Holding steady in challenging times

Since Drury Oils was set up 12 years ago, the company has grown into a stronghold business in the Roscommon town of Ballaghaderreen writes Irish correspondent Aine Faherty.

Its formula is arguably a simple one – an independent, authorised Texaco Oil distributor providing a top of the range oil service along with ancillary products that complement the business perfectly.

Small beginnings

When owner Adrian Drury started the business in 2002, a skeleton staff operated from a small yard with just two 40 foot storage tanks. Adrian drove the company’s sole delivery truck and took orders out on the road whilst wife Fiona looked after the administration.

As the business grew Adrian employed additional staff and a new depot was built with storage capacity for 110,000 litres of kerosene, 75,000 litres of gas oil, 75,000 litres of derv and two 70,000 underground petrol storage tanks.

Sales from the forecourt and making deliveries

Today the company operates a pump service for road diesel, petrol and kerosene, which is sold in 20 litre drums. “This is an important arm of the business which has grown over the last few years,” said Adrian. “We also sell solid fuel in the form of coal and briquettes which has proved to be a good addition.” The Drury Oils forecourt does not have a convenience store. “Our location in an industrial park doesn’t have the passing trade to allow for it,” explained Adrian.

The company also sells fully bunded and single skin Platinum Tanks and tank locks – a big seller in recessionary times. “Customers want locks as a deterrent to a would-be thief,” says Adrian. Drury Oils also stocks a range of lubes and engine oils.

Although depot sales are important, the company’s home heating delivery service accounts for most of the business. Over the winter months and at other busy times, Drury Oils operates four delivery trucks – one that Adrian drives, another driven by a full-time operator and two others with seasonal drivers behind the wheel.

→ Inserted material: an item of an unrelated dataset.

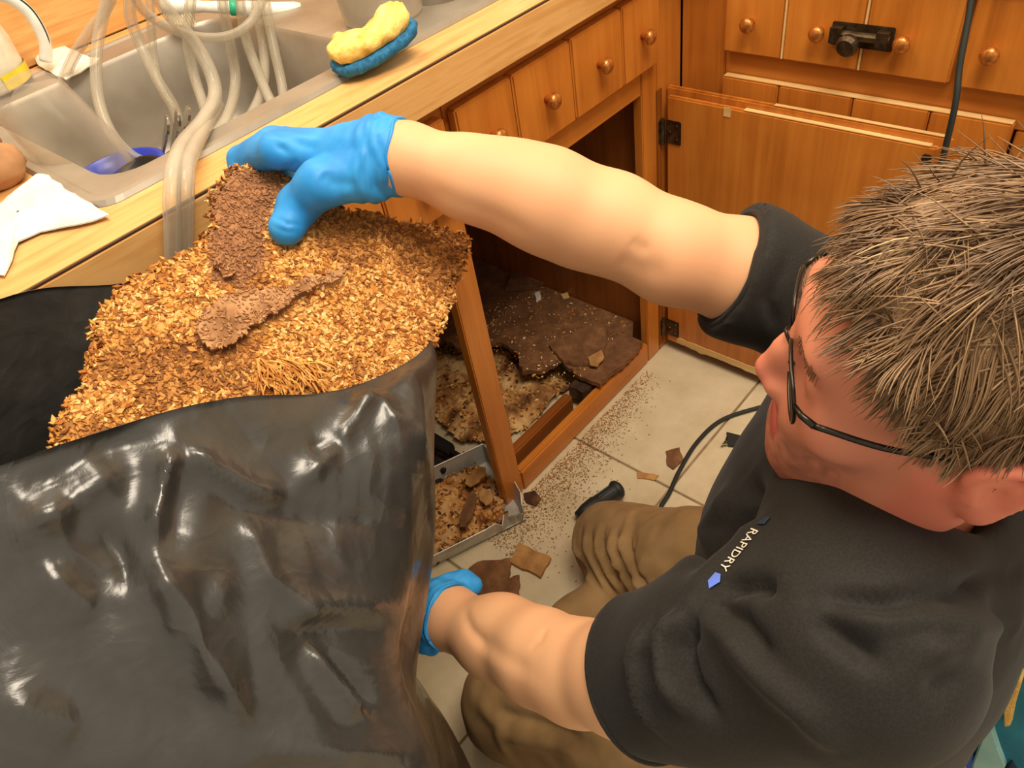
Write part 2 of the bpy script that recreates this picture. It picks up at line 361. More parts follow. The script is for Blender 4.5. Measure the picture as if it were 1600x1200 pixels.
def soft(name, V, Q, mats, parent, col=None):
    me = bpy.data.meshes.new(name); org = np.array(rootloc(parent)); me.from_pydata((V-org).tolist(), [], Q.tolist()); me.update()
    me.polygons.foreach_set('use_smooth', [True]*len(me.polygons))
    if col is not None:
        ca = me.color_attributes.new('Col', 'FLOAT_COLOR', 'POINT'); ca.data.foreach_set('color', np.c_[col, np.ones(len(V))].astype(np.float32).ravel())
    return link(name, me, mats, parent)
def surface_hits(V, Q, pix):                                # where sight lines measured in the photograph meet a surface
    t = BVHTree.FromPolygons(V.tolist(), Q.tolist()); out = []
    for p in pix:
        h = t.ray_cast(Vector(CAM), Vector(ray(*p)).normalized())
        if h[0] is not None: out.append(np.array(h[0]))
    return out
def folds(V, Q, lines, cusp=False):                                     # raise / sink the surface along measured fold lines
    N = vnormals(V, Q); D = np.zeros(len(V))
    for pix, w, amp in lines:
        H = surface_hits(V, Q, pix); L = len(H)
        if L < 2: continue
        for i in range(L-1):
            pass
        best = np.full(len(V), 9.0); tt = np.zeros(len(V))
        for i in range(L-1):
            d, t = seg_dist(V, H[i], H[i+1]); m = d < best; best[m] = d[m]; tt[m] = (i+t[m])/(L-1)
        D += amp*(np.exp(-(best/w)**2) if not cusp else np.exp(-best/(w*.9)))*np.clip(np.sin(PI*np.clip(tt, 0.04, 0.96))*1.6, 0, 1)
    return V+N*D[:, None]

# ================================================================== the room
b = MB().box(-1.6, 2.2, -2.4, 0.64, -0.06, -0.004)
floor = struct(obj('floor', b, 'grout'))
tile_mb = MB().box(-0.1985, 0.1985, -0.1985, 0.1985, -0.006, 0.0)
tile0 = None
for i in range(-7, 5):
    for j in range(-6, 4):
        cx, cy = 0.825+0.402*i+0.201, -0.25+0.402*j+0.201
        if not (-1.4 < cx < 2.0 and -2.2 < cy < 0.45): continue
        if tile0 is None:
            tile0 = obj('tile', tile_mb, 'tile', floor, bevel=0.0015, seg=1); t = tile0
        else:
            t = tile0.copy(); COL.objects.link(t)
        t.location = Vector((cx, cy, -0.003+random.uniform(-0.0004, 0.0004)))-floor.location
struct(obj('wall_back', MB().box(-1.6, 2.2, 0.64, 0.72, 0, 2.5), 'plaster'))
struct(obj('wall_right', MB().box(1.87, 1.95, -2.4, 0.64, 0, 2.5), 'plaster'))
tag(obj('backsplash', MB().box(-1.2, 1.866, 0.618, 0.638, 0.929, 1.42), 'lam_x', bevel=0.002), 'wood-grain laminate backsplash panel on the wall behind the sink', 'backsplash')

# ------------------------------------------------------------------ sink base cabinet (front plane y = 0)
ct = thing('sink_cabinet', 'open oak sink base cabinet with a rotted broken floor and a row of small knobs', 'cabinet', (0.9, 0.2, 0))
def part(name, x0, x1, y0, y1, z0, z1, m, par, bev=0.002, **k): return obj(name, MB().box(x0, x1, y0, y1, z0, z1), m, par, bevel=bev, **k)
part('stile', 0.590, 0.643, 0.0, 0.021, 0.004, 0.872, 'oak_z', ct)
part('stile', 1.121, 1.168, 0.0, 0.021, 0.004, 0.872, 'oak_z', ct)
part('corner_panel', 1.169, 1.253, 0.0, 0.021, 0.004, 0.872, 'oak_z', ct)
part('stile', -0.66, -0.60, 0.0, 0.021, 0.004, 0.872, 'oak_z', ct)
part('top_rail', 0.644, 1.120, 0.001, 0.021, 0.67, 0.871, 'oak_x', ct)
part('top_rail', -0.599, 0.589, 0.001, 0.021, 0.67, 0.871, 'oak_x', ct)
part('bottom_rail', 0.644, 1.120, -0.001, 0.020, 0.002, 0.062, 'oak_x', ct, 0.004)
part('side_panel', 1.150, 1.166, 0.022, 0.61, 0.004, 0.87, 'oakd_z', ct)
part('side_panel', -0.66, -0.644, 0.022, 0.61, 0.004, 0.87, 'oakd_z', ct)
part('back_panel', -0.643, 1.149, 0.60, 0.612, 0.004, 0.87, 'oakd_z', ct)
def knob(x, y, z, n, par):
    pr = [(0, 0.0), (0.006, 0.0), (0.005, 0.007), (0.0085, 0.011), (0.0128, 0.015), (0.0128, 0.019), (0.010, 0.0225), (0.005, 0.025), (0, 0.0255)]
    o = obj('knob', MB().lathe(pr, (x, y, z), n, 14), 'brass', par, smooth=True); return o
def front(xs, z0, z1, par, knobs, plane='y', at=0.0):
    fr = None
    for i in range(len(xs)-1):
        a, c = xs[i]+0.0012, xs[i+1]-0.0012
        if plane == 'y': mbx = MB().box(a, c, at-0.019, at-0.0005, z0, z1)
        else: mbx = MB().box(at-0.019, at-0.0005, min(-a, -c), max(-a, -c), z0, z1)
        if fr is None: fr = obj('drawer_front' if par.get('category') else 'door', mbx, 'oak_z', par, bevel=0.003)
        else: obj('board', mbx, 'oak_z', fr, bevel=0.003)
    for x in knobs:
        if plane == 'y': knob(x, at-0.019, 0.787, (0, -1, 0), fr)
        else: knob(at-0.019, -x, 0.776, (-1, 0, 0), fr)
    return fr
front([0.650, 0.770, 0.908, 1.043, 1.154], 0.722, 0.850, ct, [0.713, 0.839, 0.975, 1.099])
front([0.128, 0.245, 0.375, 0.497, 0.632], 0.720, 0.850, ct, [0.565, 0.44, 0.31, 0.19])
front([-0.40, -0.27, -0.14, -0.01, 0.118], 0.720, 0.850, ct, [-0.33, -0.2, -0.07, 0.05])
# broken cabinet floor
def shard(pts, z, th, tilt=(0, 0)):
    P = np.array(pts, float); c = P.mean(0); n = len(P)
    Z = z+(P[:, 0]-c[0])*tilt[0]+(P[:, 1]-c[1])*tilt[1]
    return MB().prism(np.c_[P, Z], (0, 0, th))
def ragged(pts, amp=0.004, step=0.012, seed=0, close=True):
    r = random.Random(seed); out = []; n = len(pts)
    for i in range(n if close else n-1):
        a = np.array(pts[i]); c = np.array(pts[(i+1) % n]); L = np.linalg.norm(c-a); k = max(1, int(L/step))
        for j in range(k):
            p = a+(c-a)*j/k; nn = np.array([-(c-a)[1], (c-a)[0]])/(L+1e-9); out.append(p+nn*r.uniform(-amp, amp)*(j > 0))
    return out
def plane_pts(pix, z): return [tuple(onZ(px, py, z)[:2]) for px, py in pix]
zf = 0.085
edge = plane_pts([(690, 528), (722, 545), (752, 538), (783, 535), (808, 552), (816, 580), (845, 580), (878, 563), (900, 585), (938, 600), (962, 578), (985, 560), (1008, 530)], zf)
bf = ragged(edge, 0.004, 0.01, 3, False)+[(1.1, 0.03), (1.148, 0.06), (1.148, 0.59), (0.1, 0.59), (0.1, 0.47)]
bmf = MB().prism(np.c_[np.array(bf), np.full(len(bf), zf-0.012)], (0, 0, 0.012))
cfl = obj('cabinet_floor', bmf, 'brownboard', ct)
obj('lifted_layer', MB().prism(np.c_[np.array(ragged(plane_pts([(858, 540), (905, 516), (950, 512), (945, 548), (925, 570), (880, 565)], 0.094), 0.003, 0.01, 5)), np.full(1, 0.088).repeat(len(ragged(plane_pts([(858, 540), (905, 516), (950, 512), (945, 548), (925, 570), (880, 565)], 0.094), 0.003, 0.01, 5)))], (0.002, 0.002, 0.007)), 'brownboard', cfl)
obj('lifted_layer', shard(ragged(plane_pts([(790, 455), (800, 425), (838, 408), (868, 425), (840, 452)], 0.09), 0.003, 0.012, 8), 0.089, 0.005), 'brownboard', cfl)
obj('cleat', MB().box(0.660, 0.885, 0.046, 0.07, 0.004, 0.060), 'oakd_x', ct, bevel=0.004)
obj('cleat', shard(ragged([(0.90, 0.03), (0.99, 0.024), (1.0, 0.06), (0.9, 0.07)], 0.004, 0.015, 4), 0.03, 0.035), 'rot', ct)
for k, (x, z, l) in enumerate([(0.545, 0.004, 0.52), (0.575, 0.024, 0.5), (0.602, 0.044, 0.47), (0.628, 0.012, 0.42), (0.513, 0.016, 0.50)]):
    obj('rotten_plank', MB().prism([(x-0.014+random.uniform(-.006, .006), 0.145+0.012*k, z+.004), (x+0.012, 0.142+0.02*k, z+.002), (x+0.016+random.uniform(-.006, .006), 0.02+l, z+.003), (x-0.012, 0.02+l, z+.005)], (0, 0, 0.016)), 'blackwood', ct, bevel=0.003)
# open door, hinged on the right stile, swung out 90 degrees
door = obj('door', MB().box(1.197, 1.208, -0.510, -0.004, 0.018, 0.658), 'oak_z', ct, bevel=0.003)
obj('inner_panel', MB().box(1.185, 1.1968, -0.496, -0.012, 0.030, 0.645), 'oak_z', door, bevel=0.003)
obj('tape_scrap', MB().box(1.1838, 1.185, -0.146, -0.132, 0.628, 0.6455), 'rawwood', door, bevel=0.0004)
strip = []
for i in range(24):
    y = -0.04-0.30*i/23; strip.append((1.1835, y, 0.052+0.004*mn.noise((i*0.7, 1, 0))+0.0015*i/23))
for i in range(23, -1, -1):
    y = -0.04-0.30*i/23; strip.append((1.1835, y, 0.036-0.0055*abs(mn.noise((i*0.9, 5, 0)))*2))
obj('splintered_strip', MB().prism(strip, (0.0014, 0, 0)), 'rawwood', door)
for zc in (0.575, 0.075):
    h = obj('hinge', MB().box(1.182, 1.1848, -0.045, -0.012, zc-0.024, zc+0.024), 'bronze', door, bevel=0.002)
    obj('hinge_barrel', MB().tube([(1.178, -0.006, zc-0.026), (1.178, -0.006, zc+0.026)], 0.0055, 10).box(1.1695, 1.178, -0.0045, -0.001, zc-0.022, zc+0.022), 'bronze', h)
    for a, c in ((-0.036, 0.014), (-0.036, -0.014), (-0.021, 0)):
        obj('screw', MB().lathe([(0, -.0005), (0.0035, -.0005), (0.0025, 0.001), (0, 0.0012)], (1.182, a, zc+c), (-1, 0, 0), 8), 'gunmetal', h)
b = MB().box(1.1864, 1.1964, -0.485, -0.17, 0.6447, 0.6457).box(1.1985, 1.2065, -0.50, -0.22, 0.6577, 0.6585)
obj('worn_edge', b, 'rawwood', door)
obj('catch', MB().box(1.178, 1.1848, -0.492, -0.478, 0.62, 0.634), 'bronze', door, bevel=0.002)
part('door_jamb', 1.1685, 1.1835, -0.003, -0.0005, 0.02, 0.66, 'oakd_z', ct, 0.0005)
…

“This market is still buoyant, but the commercial side isn’t as big as it once was,” said Adrian. “I pulled away from filling stations when an increasingly dodgier element began creeping in. I’m holding my own in these challenging times and still have good customers and a strong pool of suppliers.

“We should all be talking to each other, and we should make sure that if we’re owed a lot of money, we tell others about it so they don’t get their fingers burned too”

Sharing information and not selling yourself short

“I would advise anyone in the distributor market to ensure that they get paid for product. We should all be talking to each other, and we should make sure that if we’re owed a lot of money, we tell others about it so they don’t get their fingers burned too.

“I also think distributors should have a minimum delivery – one that they can actually make money on, and stick to it,” added Adrian. “For me a drop of €150 is only feasible in the local town – it wouldn’t be worth travelling 10 miles for a drop of that size.

“We’d all love to get the 1,000 litre drops but it isn’t happening at the moment. It’s a price conscious and cut throat industry right now but people should remember that they also need to survive.”

In the summertime

In the summer months, Drury focuses on a strong agricultural market where it has a number of loyal, local customers, and despite the slowdown in the sector, the company has a select band of hauliers that remain on its books.

Marketing and promotional plans are also put in place – marketing the Drury Oils brand and product both locally and online is never underestimated. “We’ve recently invested in freshening up our website, the revamped site now has a very modern feel and is easily navigable,” explains Adrian.

Having tried to grow the business further in bad times, when conditions are better and the time is right, this amicable businessman wants to steer his business in an upward direction once again.